Sounds like a dream job to teach riders...I'd travel to the barn, no problem!

Peggy
Apr. 29, 2010, 12:35 AM
College professor here. I don't take attendance. But there is a test or a quiz every week and I will only drop one--if you miss one it's dropped. Miss two--too bad. I have made the very occasional exception (most recently for a student who was stranded by the volcano and couldn't get back to the U.S. after spring break), but it's done by normalizing your grade for the missed quiz to your overall class average. Don't think I've ever excused someone completely for an athletic event, and I can claim to have taught one future Olympian. I don't do makeups. You need to show up for labs to get credit. If the labs aren't full I will let students go another time when the same experiment is being done. Again, I drop a lab, so you can miss one.

copper1
Apr. 29, 2010, 07:23 AM
We never did the winter circuit but I did pull my kid from school on many occassions to go to weekend shows.

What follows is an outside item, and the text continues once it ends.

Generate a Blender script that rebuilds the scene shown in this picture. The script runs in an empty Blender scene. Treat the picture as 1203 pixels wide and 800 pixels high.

I discussed with the principle that riding was an athletic endevour and should have as much consideration as football, hockey or iceskating. I also pointed out that my daughter was an excellent student, and a very successful rider and did bring accolades to her school when she won. Principle was great and totally supported her. he did say that I would get letters from the district pointing out that if she missed more than 20 days she would need a doctor's excuse, etc, but we worked around it.The biggest argument I got was from a school seceratary who , when I went to get my kid early one day, and honestly told her why I was taking my daughter out early. "riding a horse is NOT an excuse to leave school early"! I fired off on her telling her that one, she had no right to tell me if I could or not take my kid out of school, and teo, riding was a sport just as important as any other sport. Principle came out of his office at that point and saved the woman's life! LOL! (My kid did graduate with honors and went on to graduate college with honors so missing some school has not affected her academics!)